Artists from Latin America are more in demand than ever. International galleries are adding artists from the region to their rosters, while many major auction houses have folded their dedicated Latin American art sales into broader Modern and contemporary categories. As the market momentum builds, however, it raises the question of whether categorising artists from such a wide geography under one designation helps to increase their exposure or limit their reach.
“From a branding point of view, I feel that saying ‘Latin American Art’ comes with a certain amount of baggage,” says Alexandra Morris of the New York-based gallery Proxyco, which focuses on artists from Mexico. At Frieze New York, she is exhibiting with the Puerto Rican gallery Embajada in the fair’s first ever curated section devoted to Latin American and Latinx art, Diálogos. She notes that the label might have been helpful half a century ago when the art market was less international in general, but that “these new generations of artists are so cosmopolitan that it would be a mistake to think of some of their work as ‘Latin American’, whatever that means”.

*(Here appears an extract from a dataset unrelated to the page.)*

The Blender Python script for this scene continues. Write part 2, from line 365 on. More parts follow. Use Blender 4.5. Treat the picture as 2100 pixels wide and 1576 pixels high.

Proxyco is showing six architecture-inspired pieces by the Mexican artist Livia Corona Benjamin, made in communities that emptied as farm workers migrated to the US after the 1994 North American Free Trade Agreement. Alongside them are works from Embajada’s Chemi Rosado-Seijo, a socially engaged Puerto Rican artist who draws on skateboarding in urban environments as a community-building practice. “While Chemi has enjoyed a significant career with much institutional recognition, the market is frankly still catching up,” says Manuela Paz of Embajada.
Frieze New York’s Diálogos section brings visibility to artists from Latin America whose work may not often be seen on a broader commercial platform, says Leopol Jose Maria Mones Cazon of the Argentinian gallery Isla Flotante, which is presenting the work of Buenos Aires-based artist Mariela Scafati. Yet better visibility is not the same as equal representation, he adds. Indeed, there are around a dozen dealers from Latin America at Frieze New York, including those in Diálogos—roughly 7% of the total.
Historically speaking, the category of “Latin American art” has been narrowly associated as a type of movement associated with Modernism, embodied by 20th-century artists such as Frida Kahlo and Diego Rivera for whom the market has already been established. These artists have been fetching ever-higher prices at auction as of late, too: Rivera’s masterpiece from the Rockefeller collection, The Rivals, sold for a record-breaking $9.76m last May—the highest price paid for any Latin American artist at auction.
Geographic handle
Christie’s, however, is the only major auction house that continues its dedicated Latin American art sale. “Keeping the category separate does a disservice to the artists from these regions, as well as broader collectors of 20th and 21st century art,” says Jeannette van Campenhout, a specialist at Phillips auction house, which dissolved its Latin American art sales into its modern and contemporary sales in 2018. “When these same artists are presented within the context of other Western blue-chip artists, it provides an opportunity to see how they properly fit within the art historical cannon.”
Leon Tovar of the eponymous New York gallery—which is showing the work of artists such as Alejandro Otero, Agustín Fernández and Edgar Negret alongside Alexander Calder and other US-based artists at Tefaf Spring New York this week—says that the label is simply an easy geographic handle that has nothing to do with the scope or content of the work. “For example, the Argentinian Madi Group was so important to the development of Lucio Fontana’s career,” he says, noting that the renowned Spacialist painter was born in Argentina but is often associated with European Modernism due to the fact that he lived in Italy for much of his life.
According to Alex Mor of the Parisian gallery Mor Charpentier, there is a “new awareness” when it comes to understanding the work of contemporary art produced in Latin America. The gallery is showing the work of Voluspa Jarpa—who will represent Chile at the Venice Biennale opening later this month—alongside works by the Mexican artist Teresa Margolles and the Colombian artist Carlos Motta at Frieze New York in the fair’s main section. Mor notes that artists from the region have very different political, economic and cultural concerns and should not be lumped under one umbrella term. “We are very careful to use the phrase ‘artist from Latin America’,” he says, “rather than ‘Latin American artist’ to describe those who we represent.”